In terms of a visiting experience I would say it was extremely well done, striking the right balance tonally, providing useful and interesting information, a good but not overwhelming degree of personal anecdotes and a range of exhibits to see to help understand and place things into context. It is, in essence free, which makes all this the more remarkable. If you have the time (I didn’t) walk up to the enormous mausoleum at the far end, which is a structure very much of its era. The quiet fields, and the rooks cawing make this a sombre, powerful experience but one which you can take a lot from and understand how this treatment towards the Jews and the Polish bolstered their identity rather than destroying it.

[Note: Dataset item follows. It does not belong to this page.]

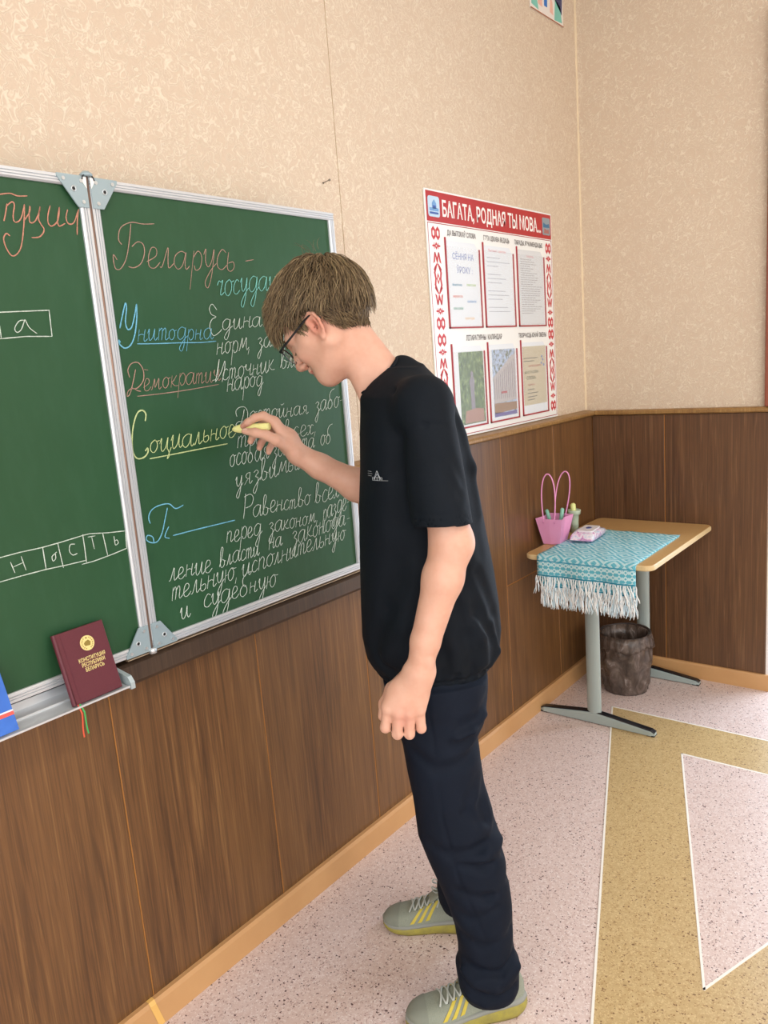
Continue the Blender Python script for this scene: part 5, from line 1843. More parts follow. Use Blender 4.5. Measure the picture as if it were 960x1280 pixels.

Additional: Day trips to the wonderful small town Kazimierz Dolny (two castles, renaissance central square, river) and Zamosc (a UNESCO inscribed old town with unique central square) are easily achievable from Lublin.

Going There

I would recommend two days in Lublin and half a day for any extra excursions planned. Lublin is served by London airports and in the north by Doncaster, making it surprisingly easy to get to. The airport is an absolute breeze and takes roughly half an hour by bus into the centre.

Final Thoughts

Well off most British travellers itinerary, Lublin shows it has a striking, occasionally surprising appeal and enough there to hold your attention for a long weekend. What makes it extra special is the friendliness of the young crowd in the old town and their surprise that you bothered to visit their lovely city. It is a hidden gem and one likely to last in the memory.